Facebook-Datenmissbrauch Von wegen Panne - das ist das Geschäftsmodell
Die Vorwürfe gegen Facebook wiegen schwer, die Entrüstung weltweit ist groß. Doch sie ist auch scheinheilig. Denn das massenhafte Erstellen - und Verkaufen - von Datensätzen ist das Geschäftsmodell.
"Datenklau", "Diebstahl", "Panne", oder "Missbrauch" - das sind derzeit besonders häufige Worte um zu beschreiben, was gerade bei Facebook passiert ist. Und sie sind alle falsch. Es wurde nichts gestohlen. Keine Passwörter geknackt, keine Firewall durchbrochen, nichts auf dem Schwarzmarkt verhökert, kein Hacker trieb sich herum, wo er nichts zu suchen hat. Im Gegenteil: Was passiert, ist "business as usual".
Facebook sammelt Daten. Es erstellt Profile seiner Nutzer und verkauft sie an werbetreibende Unternehmen, Dienstleister, politische Parteien, Unterschriftensammler. Dieses Werbeprofil kann ich sogar einsehen und bearbeiten, zwar versteckt in den Tiefen meines Facebook-Kontos, aber das alles geschieht nicht geheim.

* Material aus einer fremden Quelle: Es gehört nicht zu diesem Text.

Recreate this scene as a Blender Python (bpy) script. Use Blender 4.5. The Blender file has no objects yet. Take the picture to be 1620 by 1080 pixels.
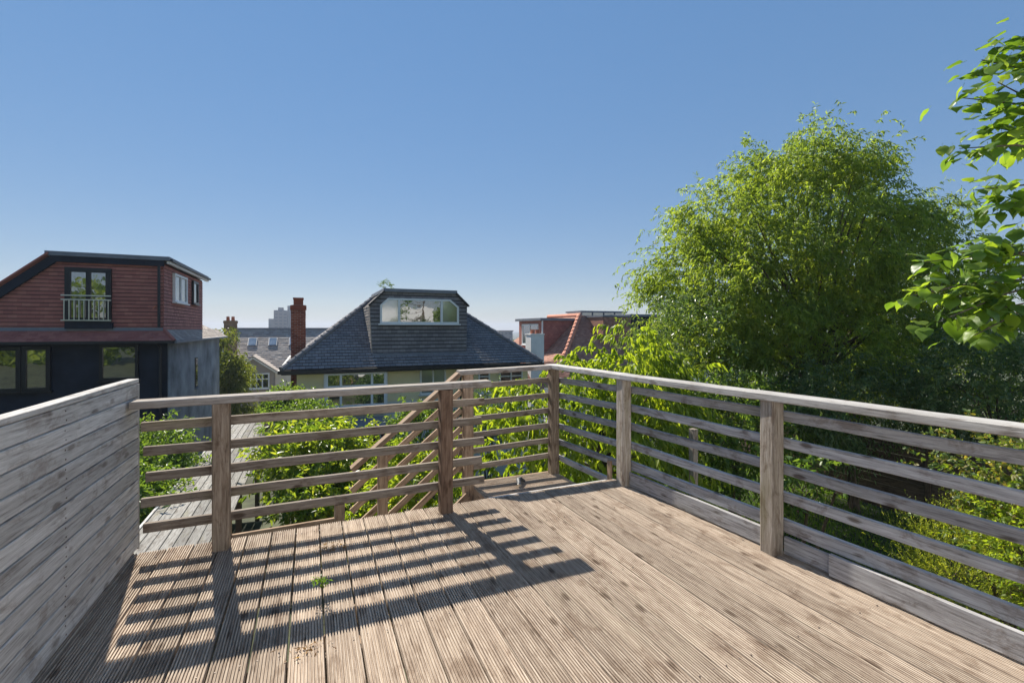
import bpy, math, random
import numpy as np
from mathutils import Vector, Matrix

random.seed(7)
RNG = np.random.default_rng(11)
R = math.radians
scene = bpy.context.scene
COL = scene.collection

# ------------------------------------------------------------------ camera
# World frame: X runs along the front railing, Y along the deck boards, z = 0 is the deck surface.
CAM_H, YAW, FOC = 1.40, R(23.5), 735.0          # metres, radians, focal length in photo pixels (1620 wide)
cam_data = bpy.data.cameras.new("camera")
cam_data.sensor_width = 36.0
cam_data.lens = FOC / 1620 * 36
cam_data.shift_y = -20 / 1620
cam_data.clip_start = 0.05
cam_data.clip_end = 9000
cam = bpy.data.objects.new("camera", cam_data)
cam.location = (0, 0, CAM_H)
cam.rotation_euler = (R(90), 0, -YAW)
COL.objects.link(cam)
scene.camera = cam

# ------------------------------------------------------------------ sky and sun
SUN_AZ, SUN_EL = R(-10.0), R(40.0)              # azimuth from +Y towards +X
world = bpy.data.worlds.new("World")
scene.world = world
world.use_nodes = True
wn = world.node_tree.nodes
sky = wn.new("ShaderNodeTexSky")
sky.sky_type = 'NISHITA'
sky.sun_disc = False
sky.sun_elevation = SUN_EL
sky.sun_rotation = SUN_AZ
sky.altitude = 50
sky.air_density = 1.0
sky.dust_density = 0.0
sky.ozone_density = 4.0
# the whole sky is softened alike (the photograph's tone mapping), so the glow round the sun stays mild
soft = wn.new("ShaderNodeGamma")
soft.inputs["Gamma"].default_value = 0.28
world.node_tree.links.new(sky.outputs["Color"], soft.inputs["Color"])
hs = wn.new("ShaderNodeHueSaturation")
hs.inputs["Saturation"].default_value = 1.56
world.node_tree.links.new(soft.outputs["Color"], hs.inputs["Color"])
hs2 = wn.new("ShaderNodeHueSaturation")
hs2.inputs["Saturation"].default_value = 1.56
hs2.inputs["Hue"].default_value = 0.505
world.node_tree.links.new(hs.outputs["Color"], hs2.inputs["Color"])
wn["Background"].inputs["Strength"].default_value = 0.178
tint = wn.new("ShaderNodeMix")
tint.data_type = 'RGBA'
tint.blend_type = 'MULTIPLY'
tint.inputs[0].default_value = 1.0
tint.inputs[7].default_value = (0.96, 0.945, 1.02, 1)
world.node_tree.links.new(hs2.outputs["Color"], tint.inputs[6])
world.node_tree.links.new(tint.outputs[2], wn["Background"].inputs["Color"])

sun_data = bpy.data.lights.new("sun", 'SUN')
sun_data.energy = 4.6
sun_data.angle = R(0.53)
sun_data.color = (1.0, 0.93, 0.82)
sun = bpy.data.objects.new("sun", sun_data)
to_sun = Vector((math.sin(SUN_AZ) * math.cos(SUN_EL), math.cos(SUN_AZ) * math.cos(SUN_EL), math.sin(SUN_EL)))
sun.rotation_euler = to_sun.to_track_quat('Z', 'Y').to_euler()
sun.location = (0, 0, 30)
COL.objects.link(sun)

scene.view_settings.view_transform = 'Standard'
scene.view_settings.look = 'None'
scene.view_settings.exposure = 1.05
scene.view_settings.gamma = 1.0
scene.view_settings.use_curve_mapping = False
scene.cycles.max_bounces = 8
scene.cycles.transparent_max_bounces = 8
scene.cycles.use_denoising = True

def spot(u, v, d):
    """World point seen at photo pixel (u, v) at depth d metres along the camera axis."""
    t = (u - 810) / FOC
    s, c = math.sin(YAW), math.cos(YAW)
    return Vector((d * (s + t * c), d * (c - t * s), CAM_H - (v - 520) * d / FOC))

# ------------------------------------------------------------------ material helpers
def new_mat(name):
    m = bpy.data.materials.new(name)
    m.use_nodes = True
    nt = m.node_tree
    return m, nt, nt.nodes, nt.links, nt.nodes["Principled BSDF"]

def ramp(nodes, stops):
    r = nodes.new("ShaderNodeValToRGB")
    e = r.color_ramp.elements
    while len(e) > 1:
        e.remove(e[0])
    e[0].position = stops[0][0]
    e[0].color = (*stops[0][1], 1)
    for p, c in stops[1:]:
        k = e.new(p)
        k.color = (*c, 1)
    return r

def mixc(nodes, links, fac, a, b, mode='MIX'):
    m = nodes.new("ShaderNodeMix")
    m.data_type = 'RGBA'
    m.blend_type = mode
    for sock, val in ((0, fac), (6, a), (7, b)):
        if hasattr(val, "links"):
            links.new(val, m.inputs[sock])
        elif sock == 0:
            m.inputs[0].default_value = val
        else:
            m.inputs[sock].default_value = (*val, 1)
    return m.outputs[2]

def noise(nodes, links, vec, scale, detail=4, rough=0.55, dist=0.0):
    n = nodes.new("ShaderNodeTexNoise")
    n.inputs["Scale"].default_value = scale
    n.inputs["Detail"].default_value = detail
    n.inputs["Roughness"].default_value = rough
    n.inputs["Distortion"].default_value = dist
    if vec is not None:
        links.new(vec, n.inputs["Vector"])
    return n.outputs["Fac"]

def wood(name, pale, mid, dark, stain=0.5, fine=60.0, knots=0.5, bump=0.5, moss=0.0):
    """Weathered softwood: the grain runs along local X, every timber gets its own offset."""
    m, nt, N, L, bsdf = new_mat(name)
    tc = N.new("ShaderNodeTexCoord")
    oi = N.new("ShaderNodeObjectInfo")
    off = N.new("ShaderNodeVectorMath"); off.operation = 'MULTIPLY'
    cmb = N.new("ShaderNodeCombineXYZ")
    for k in range(3):
        L.new(oi.outputs["Random"], cmb.inputs[k])
    off.inputs[1].default_value = (37.0, 91.0, 53.0)
    L.new(cmb.outputs[0], off.inputs[0])
    add = N.new("ShaderNodeVectorMath"); add.operation = 'ADD'
    L.new(tc.outputs["Object"], add.inputs[0]); L.new(off.outputs[0], add.inputs[1])
    def mapped(sx, sy, sz):
        mp = N.new("ShaderNodeMapping")
        mp.inputs["Scale"].default_value = (sx, sy, sz)
        L.new(add.outputs[0], mp.inputs["Vector"])
        return mp.outputs[0]
    grain = noise(N, L, mapped(5.0, fine, fine), 1.0, 6, 0.7, 0.5)
    streak = noise(N, L, mapped(0.7, 14, 14), 1.0, 4, 0.6, 1.2)
    blot = noise(N, L, mapped(5.0, 9, 9), 1.0, 6, 0.7, 0.4)
    r1 = ramp(N, [(0.31, dark), (0.47, mid), (0.66, pale)])
    L.new(grain, r1.inputs[0])
    r2 = ramp(N, [(0.33, (0.50, 0.47, 0.45)), (0.60, (1.0, 1.0, 1.0))])
    L.new(streak, r2.inputs[0])
    c = mixc(N, L, 0.45, r1.outputs[0], r2.outputs[0], 'MULTIPLY')
    r3 = ramp(N, [(0.37, (0.42, 0.33, 0.27)), (0.47, (1, 1, 1))])
    L.new(blot, r3.inputs[0])
    c = mixc(N, L, stain, c, r3.outputs[0], 'MULTIPLY')
    vor = N.new("ShaderNodeTexVoronoi")
    vor.inputs["Scale"].default_value = 1.0
    L.new(mapped(3.4, 8.5, 8.5), vor.inputs["Vector"])
    wob = N.new("ShaderNodeMath"); wob.operation = 'MULTIPLY_ADD'
    L.new(grain, wob.inputs[0]); wob.inputs[1].default_value = 0.16; L.new(vor.outputs["Distance"], wob.inputs[2])
    r4 = ramp(N, [(0.17, (0.22, 0.16, 0.12)), (0.25, (1, 1, 1))])
    L.new(wob.outputs[0], r4.inputs[0])
    c = mixc(N, L, knots, c, r4.outputs[0], 'MULTIPLY')
    vary = N.new("ShaderNodeHueSaturation")
    L.new(c, vary.inputs["Color"])
    mr = N.new("ShaderNodeMapRange")
    mr.inputs[3].default_value = 0.80; mr.inputs[4].default_value = 1.18
    L.new(oi.outputs["Random"], mr.inputs[0]); L.new(mr.outputs[0], vary.inputs["Value"])
    c = vary.outputs[0]
    if moss:
        ms = noise(N, L, mapped(1.4, 5, 5), 1.0, 3, 0.6)
        r5 = ramp(N, [(0.56, (0, 0, 0)), (0.70, (moss, moss, moss))])
        L.new(ms, r5.inputs[0])
        c = mixc(N, L, r5.outputs[0], c, (0.16, 0.15, 0.05))
    L.new(c, bsdf.inputs["Base Color"])
    bsdf.inputs["Roughness"].default_value = 0.88
    bsdf.inputs["Specular IOR Level"].default_value = 0.18
    bp = N.new("ShaderNodeBump")
    bp.inputs["Strength"].default_value = bump
    bp.inputs["Distance"].default_value = 0.004
    L.new(grain, bp.inputs["Height"]); L.new(bp.outputs[0], bsdf.inputs["Normal"])
    return m

def leafmat(name, a, b, c, trans=0.45, rough=0.45, hue=None):
    """Leaves: colour varies leaf by leaf, light passes through."""
    m, nt, N, L, bsdf = new_mat(name)
    g = N.new("ShaderNodeNewGeometry")
    oi = N.new("ShaderNodeObjectInfo")
    ad = N.new("ShaderNodeMath"); ad.operation = 'ADD'
    L.new(g.outputs["Random Per Island"], ad.inputs[0]); L.new(oi.outputs["Random"], ad.inputs[1])
    fr = N.new("ShaderNodeMath"); fr.operation = 'FRACT'
    L.new(ad.outputs[0], fr.inputs[0])
    r = ramp(N, [(0.0, a), (0.5, b), (1.0, c)])
    L.new(fr.outputs[0], r.inputs[0])
    tc = N.new("ShaderNodeTexCoord")
    big = noise(N, L, tc.outputs["Object"], 0.9, 2, 0.5)
    r2 = ramp(N, [(0.35, (0.72, 0.78, 0.80)), (0.65, (1.15, 1.12, 1.0))])
    L.new(big, r2.inputs[0])
    col = mixc(N, L, 1.0, r.outputs[0], r2.outputs[0], 'MULTIPLY')
    L.new(col, bsdf.inputs["Base Color"])
    bsdf.inputs["Roughness"].default_value = rough
    bsdf.inputs["Specular IOR Level"].default_value = 0.35
    tr = N.new("ShaderNodeBsdfTranslucent")
    tcol = mixc(N, L, 1.0, col, (2.5, 2.35, 0.75), 'MULTIPLY')
    L.new(tcol, tr.inputs["Color"])
    mx = N.new("ShaderNodeMixShader")
    mx.inputs[0].default_value = trans
    L.new(bsdf.outputs[0], mx.inputs[1]); L.new(tr.outputs[0], mx.inputs[2])
    L.new(mx.outputs[0], N["Material Output"].inputs["Surface"])
    return m

def tilemat(name, stops, rough=0.8, spec=0.3, lichen=None):
    """Clay or slate pieces: colour varies piece by piece, with weathering over the whole."""
    m, nt, N, L, bsdf = new_mat(name)
    g = N.new("ShaderNodeNewGeometry")
    r = ramp(N, stops)
    L.new(g.outputs["Random Per Island"], r.inputs[0])
    tc = N.new("ShaderNodeTexCoord")
    n1 = noise(N, L, tc.outputs["Object"], 1.3, 5, 0.6)
    r2 = ramp(N, [(0.3, (0.86, 0.86, 0.87)), (0.68, (1.08, 1.07, 1.05))])
    L.new(n1, r2.inputs[0])
    c = mixc(N, L, 1.0, r.outputs[0], r2.outputs[0], 'MULTIPLY')
    if lichen:
        n2 = noise(N, L, tc.outputs["Object"], 9.0, 4, 0.7)
        r3 = ramp(N, [(0.58, (0, 0, 0)), (0.72, (0.5, 0.5, 0.5))])
        L.new(n2, r3.inputs[0])
        c = mixc(N, L, r3.outputs[0], c, lichen)
    L.new(c, bsdf.inputs["Base Color"])
    bsdf.inputs["Roughness"].default_value = rough
    bsdf.inputs["Specular IOR Level"].default_value = spec
    return m

def plain(name, col, rough=0.6, metal=0.0, spec=0.4, var=0.12, scale=3.0, bump=0.0, bscale=60.0):
    """Paint, render or metal with slight wear."""
    m, nt, N, L, bsdf = new_mat(name)
    tc = N.new("ShaderNodeTexCoord")
    n1 = noise(N, L, tc.outputs["Object"], scale, 6, 0.62)
    lo = tuple(max(0, x * (1 - var * 1.6)) for x in col)
    hi = tuple(min(1, x * (1 + var)) for x in col)
    r = ramp(N, [(0.3, lo), (0.7, hi)])
    L.new(n1, r.inputs[0])
    L.new(r.outputs[0], bsdf.inputs["Base Color"])
    bsdf.inputs["Roughness"].default_value = rough
    bsdf.inputs["Metallic"].default_value = metal
    bsdf.inputs["Specular IOR Level"].default_value = spec
    if bump:
        n2 = noise(N, L, tc.outputs["Object"], bscale, 4, 0.6)
        bp = N.new("ShaderNodeBump")
        bp.inputs["Strength"].default_value = bump
        bp.inputs["Distance"].default_value = 0.01
        L.new(n2, bp.inputs["Height"]); L.new(bp.outputs[0], bsdf.inputs["Normal"])
    return m

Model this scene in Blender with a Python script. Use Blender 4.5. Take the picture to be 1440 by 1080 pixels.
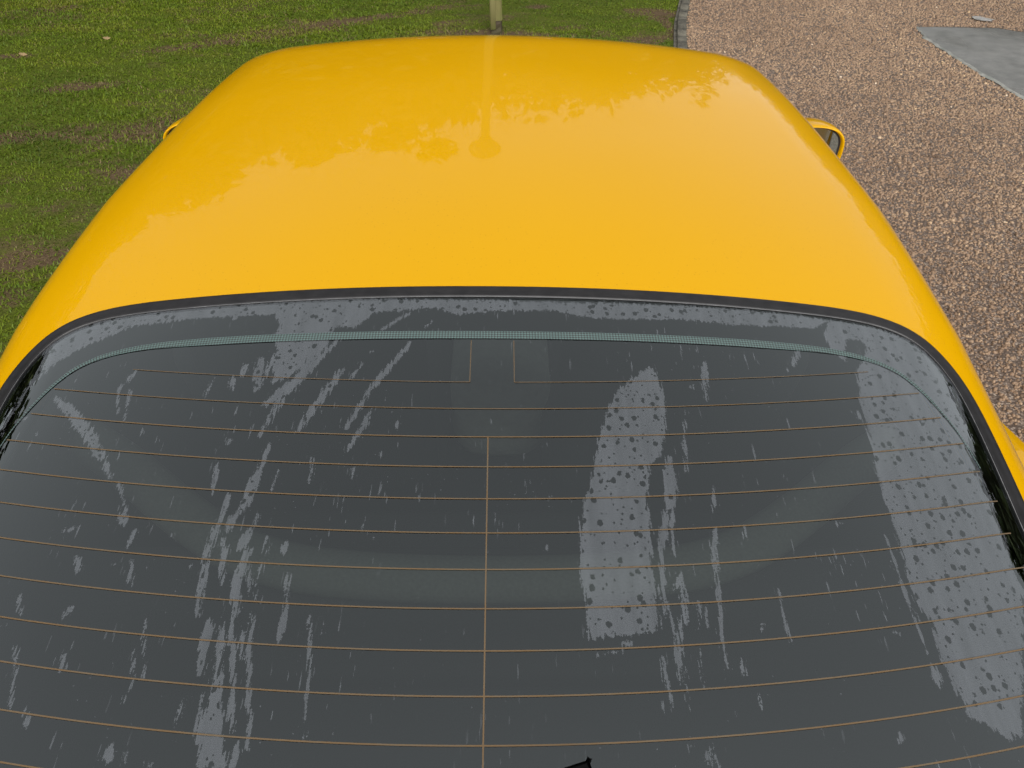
import bpy, bmesh, math, random
import numpy as np
from mathutils import Vector, Matrix
R = math.radians
random.seed(7); rng = np.random.default_rng(11)
scene = bpy.context.scene
for o in list(bpy.data.objects): bpy.data.objects.remove(o)

# ================================================================ camera
cam_d = bpy.data.cameras.new('camera'); cam = bpy.data.objects.new('camera', cam_d)
scene.collection.objects.link(cam); scene.camera = cam
cam_d.sensor_width = 36.0; cam_d.lens = 27.0; cam_d.clip_start = 0.02; cam_d.clip_end = 1000
_f = Vector((0.01821991, 0.76539787, -0.64329941)); _r = Vector((0.99982055, -0.01060977, 0.015694)); _u = Vector((-0.00518689, 0.64346992, 0.76545383))
cam.matrix_world = Matrix(((_r.x, _u.x, -_f.x, 0.0087), (_r.y, _u.y, -_f.y, 0.0), (_r.z, _u.z, -_f.z, 1.7927), (0, 0, 0, 1)))

# ================================================================ sky, sun, exposure
SUN_EL, SUN_AZ = 45.0, 172.0          # degrees; azimuth clockwise from +Y: behind the camera
world = bpy.data.worlds.new('World'); scene.world = world; world.use_nodes = True
wn = world.node_tree; wn.nodes.clear()
wo = wn.nodes.new('ShaderNodeOutputWorld'); wb = wn.nodes.new('ShaderNodeBackground')
sky = wn.nodes.new('ShaderNodeTexSky'); sky.sky_type = 'NISHITA'; sky.sun_disc = False
sky.sun_elevation = R(SUN_EL); sky.sun_rotation = R(SUN_AZ); sky.air_density = 1.0; sky.dust_density = 2.5; sky.ozone_density = 1.0
hs = wn.nodes.new('ShaderNodeHueSaturation'); hs.inputs['Saturation'].default_value = 0.15
wn.links.new(sky.outputs[0], hs.inputs['Color']); wn.links.new(hs.outputs[0], wb.inputs['Color']); wn.links.new(wb.outputs[0], wo.inputs[0])
wb.inputs['Strength'].default_value = 0.13
sun_d = bpy.data.lights.new('sun', 'SUN'); sun = bpy.data.objects.new('sun', sun_d); scene.collection.objects.link(sun)
sun_d.energy = 0.6; sun_d.angle = R(25); sun_d.color = (1.0, 0.96, 0.9)
_sd = Vector((math.sin(R(SUN_AZ))*math.cos(R(SUN_EL)), math.cos(R(SUN_AZ))*math.cos(R(SUN_EL)), math.sin(R(SUN_EL))))
sun.rotation_euler = _sd.to_track_quat('Z', 'Y').to_euler()
scene.view_settings.view_transform = 'Standard'; scene.view_settings.look = 'None'
scene.view_settings.exposure = 0.93; scene.view_settings.gamma = 1.0; scene.view_settings.use_curve_mapping = False

# ================================================================ helpers
C = scene.collection
def link(o, parent=None):
    C.objects.link(o)
    if parent is not None: o.parent = parent
    return o
def tag(o, label=None, cat=None, group=None, kind=None):
    for k, v in (('label', label), ('category', cat), ('group', group), ('kind', kind)):
        if v: o[k] = v
    return o
def empty(name, loc=(0, 0, 0)):
    o = bpy.data.objects.new(name, None); o.location = loc; o.empty_display_size = 0.1
    return link(o)
def npmesh(name, V, Fa, mat=None, parent=None, smooth=True):
    """V (n,3) array, Fa (m,k) int array of equal-sized faces"""
    me = bpy.data.meshes.new(name); V = np.asarray(V, dtype=np.float32); Fa = np.asarray(Fa, dtype=np.int32)
    m, k = Fa.shape
    me.vertices.add(len(V)); me.vertices.foreach_set('co', V.ravel())
    me.loops.add(m*k); me.loops.foreach_set('vertex_index', Fa.ravel())
    me.polygons.add(m); me.polygons.foreach_set('loop_start', np.arange(0, m*k, k, dtype=np.int32))
    me.polygons.foreach_set('loop_total', np.full(m, k, dtype=np.int32))
    me.polygons.foreach_set('use_smooth', np.full(m, smooth, dtype=bool))
    me.update(calc_edges=True); me.validate()
    if mat: me.materials.append(mat)
    return link(bpy.data.objects.new(name, me), parent)
def bmobj(name, bm, mat=None, parent=None, smooth=True):
    bmesh.ops.recalc_face_normals(bm, faces=bm.faces)
    me = bpy.data.meshes.new(name); bm.to_mesh(me); bm.free()
    if smooth: me.polygons.foreach_set('use_smooth', [True]*len(me.polygons))
    if mat: me.materials.append(mat)
    return link(bpy.data.objects.new(name, me), parent)
def attr(o, name, vals):
    a = o.data.attributes.new(name, 'FLOAT', 'POINT'); a.data.foreach_set('value', np.asarray(vals, dtype=np.float32))
def grid_faces(nu, nv, loop_u=False):
    """quads for an array of points indexed [iu*nv + iv]"""
    iu = np.arange(nu if loop_u else nu-1); iv = np.arange(nv-1)
    a, b = np.meshgrid(iu, iv, indexing='ij'); a2 = (a+1) % nu
    return np.stack([a*nv+b, a2*nv+b, a2*nv+b+1, a*nv+b+1], -1).reshape(-1, 4)
def bevel_box(bm, lo, hi, r=0.02, seg=3, mat=None):
    g = bmesh.ops.create_cube(bm, size=1.0); vs = g['verts']
    for v in vs:
        v.co = Vector([lo[i] + (v.co[i]+0.5)*(hi[i]-lo[i]) for i in range(3)])
        if mat is not None: v.co = mat @ v.co
    if r > 0:
        es = list({e for v in vs for e in v.link_edges})
        bmesh.ops.bevel(bm, geom=es, offset=r, segments=seg, profile=0.5, affect='EDGES')
def ribbon(name, A, B, mat, parent, closed=False):
    """strip between two polylines A and B of equal length"""
    A = np.asarray(A, float); B = np.asarray(B, float)
    return npmesh(name, np.stack([A, B], 1).reshape(-1, 3), grid_faces(len(A), 2, closed), mat, parent)
def vnoise(x, y, seed=0):
    """cheap smooth value noise, arrays in, about -1..1"""
    xi = np.floor(x).astype(int); yi = np.floor(y).astype(int); fx = x-xi; fy = y-yi
    fx = fx*fx*(3-2*fx); fy = fy*fy*(3-2*fy)
    def h(a, b):
        n = np.sin(a*127.1 + b*311.7 + seed*74.7)*43758.5453
        return (n-np.floor(n))*2-1
    return (h(xi, yi)*(1-fx)+h(xi+1, yi)*fx)*(1-fy) + (h(xi, yi+1)*(1-fx)+h(xi+1, yi+1)*fx)*fy
def fbm(x, y, seed=0, oct=4):
    s = 0; a = 1.0; t = 0
    for i in range(oct):
        s = s + a*vnoise(x*2**i, y*2**i, seed+i); t += a; a *= 0.55
    return s/t
# ---- materials
class NT:
    def __init__(s, name):
        s.m = bpy.data.materials.new(name); s.m.use_nodes = True; s.t = s.m.node_tree; s.t.nodes.clear()
        s.out = s.t.nodes.new('ShaderNodeOutputMaterial')
    def n(s, typ, **kw):
        nd = s.t.nodes.new('ShaderNode'+typ)
        for k, v in kw.items():
            if k.startswith('_'): setattr(nd, k[1:], v)
        return nd
    def set(s, nd, inp, v):
        i = nd.inputs[inp]
        if hasattr(v, 'is_linked') or isinstance(v, bpy.types.NodeSocket): s.t.links.new(v, i)
        else: i.default_value = v
    def math(s, op, a, b=0.0, c=0.0, clamp=False):
        nd = s.t.nodes.new('ShaderNodeMath'); nd.operation = op; nd.use_clamp = clamp
        s.set(nd, 0, a); s.set(nd, 1, b); s.set(nd, 2, c); return nd.outputs[0]
    def ramp(s, fac, stops, interp='LINEAR'):
        nd = s.t.nodes.new('ShaderNodeValToRGB'); cr = nd.color_ramp; cr.interpolation = interp
        while len(cr.elements) < len(stops): cr.elements.new(0.5)
        for e, (p, c) in zip(cr.elements, stops): e.position = p; e.color = (*c, 1) if len(c) == 3 else c
        s.set(nd, 0, fac); return nd.outputs[0]
    def sstep(s, v, lo, hi):
        nd = s.t.nodes.new('ShaderNodeMapRange'); nd.interpolation_type = 'SMOOTHSTEP'
        s.set(nd, 0, v); s.set(nd, 1, lo); s.set(nd, 2, hi); s.set(nd, 3, 0.0); s.set(nd, 4, 1.0); return nd.outputs[0]
    def obj(s, scale=(1, 1, 1)):
        tc = s.t.nodes.new('ShaderNodeTexCoord'); mp = s.t.nodes.new('ShaderNodeMapping'); mp.inputs['Scale'].default_value = scale
        s.t.links.new(tc.outputs['Object'], mp.inputs[0]); return mp.outputs[0]
    def noise(s, vec, scale, detail=4, rough=0.55, out=0):
        nd = s.t.nodes.new('ShaderNodeTexNoise'); s.set(nd, 'Vector', vec); nd.inputs['Scale'].default_value = scale
        nd.inputs['Detail'].default_value = detail; nd.inputs['Roughness'].default_value = rough; return nd.outputs[out]
    def voro(s, vec, scale, feature='F1', out='Distance', rand=1.0):
        nd = s.t.nodes.new('ShaderNodeTexVoronoi'); nd.feature = feature; s.set(nd, 'Vector', vec); nd.inputs['Scale'].default_value = scale
        nd.inputs['Randomness'].default_value = rand; return nd.outputs[out]
    def attr(s, name, out='Fac'):
        nd = s.t.nodes.new('ShaderNodeAttribute'); nd.attribute_name = name; return nd.outputs[out]
    def mixc(s, fac, a, b):
        nd = s.t.nodes.new('ShaderNodeMix'); nd.data_type = 'RGBA'
        s.set(nd, 0, fac); s.set(nd, 6, a if not isinstance(a, tuple) else (*a, 1)); s.set(nd, 7, b if not isinstance(b, tuple) else (*b, 1)); return nd.outputs[2]
    def bump(s, h, strength=0.3, dist=0.01):
        nd = s.t.nodes.new('ShaderNodeBump'); nd.inputs['Strength'].default_value = strength; nd.inputs['Distance'].default_value = dist
        s.set(nd, 'Height', h); return nd.outputs[0]
    def bsdf(s, **kw):
        nd = s.t.nodes.new('ShaderNodeBsdfPrincipled')
        for k, v in kw.items():
            k = k.replace('_', ' ')
            s.set(nd, k, (*v, 1) if isinstance(v, tuple) and len(v) == 3 else v)
        return nd.outputs[0]
    def done(s, sh):
        s.t.links.new(sh, s.out.inputs[0]); return s.m
def plain(name, col, rough=0.5, var=0.12, scale=30, metal=0.0, bump=0.0, spec=0.5):
    t = NT(name); v = t.obj(); nz = t.noise(v, scale, 5)
    c = t.ramp(nz, [(0.25, tuple(x*(1-var) for x in col)), (0.75, tuple(min(1, x*(1+var)) for x in col))])
    kw = dict(Base_Color=c, Roughness=rough, Metallic=metal, Specular_IOR_Level=spec)
    if bump: kw['Normal'] = t.bump(nz, bump, 0.005)
    return t.done(t.bsdf(**kw))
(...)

Musikgeschmack, Geburtsdatum, Konsumverhalten - alles bekannt
Samuel J. ist männlich, lebt im Ausland, hat im Frühling Geburtstag, ist beruflich häufig unterwegs, interessiert sich für Fußball, hört Metal-Musik, liest viele Zeitungen, ist kürzlich umgezogen, isst gerne italienisch.
Das alles weiß Facebook nicht, weil ich es dort rein geschrieben habe, sondern weil es mitliest, wenn ich im Netz einen Zeitungsartikel anklicke, ein Flugticket buche, Konzertkarten kaufe oder Pizza bestelle. Das habe ich Facebook erlaubt, als ich seine Geschäftsbedingungen akzeptiert habe. Das haben Gerichte und Behörden erlaubt, als sie Facebook haben gewähren lassen.
Überrascht zu sein, ist naiv
Man kann das beklagen. Und man kann Facebook vielleicht vorwerfen, dass es den Kern seines Geschäftsmodells seinen Nutzern verheimlicht. Und man muss Facebook bestrafen, wenn es gegen Datenschutzgesetze in den USA und in Europa verstoßen hat. Aber überrascht zu sein, wenn es tut was es immer tut, das ist naiv.
Wer Facebook nutzt, oder Google oder Instagram oder Twitter - die alle dasselbe im Sinn haben -, der nutzt es freiwillig. Wer Donald Trump wählt, tut es ebenfalls freiwillig und nicht, weil ihr oder ihm jemand das Gehirn gewaschen oder dunkle Mächte persönliche Daten geklaut haben.
Der Kunde als Produkt
Es gilt eine kapitalistische Faustregel: Wenn ein Dienst für seine Kunden kostenfrei ist, dann ist der Kunde selbst das Produkt. Die massenhafte Auswertung unserer Daten haben Facebook zu dem gemacht, was es ist: Ein Technologie-Konzern mit 40 Milliarden Jahresumsatz. Das waren wir. Beim Pizza bestellen oder Zeit totschlagen mit dümmlichen Quiz-Spielchen. Niemand hat betrogen, missbraucht oder gestohlen.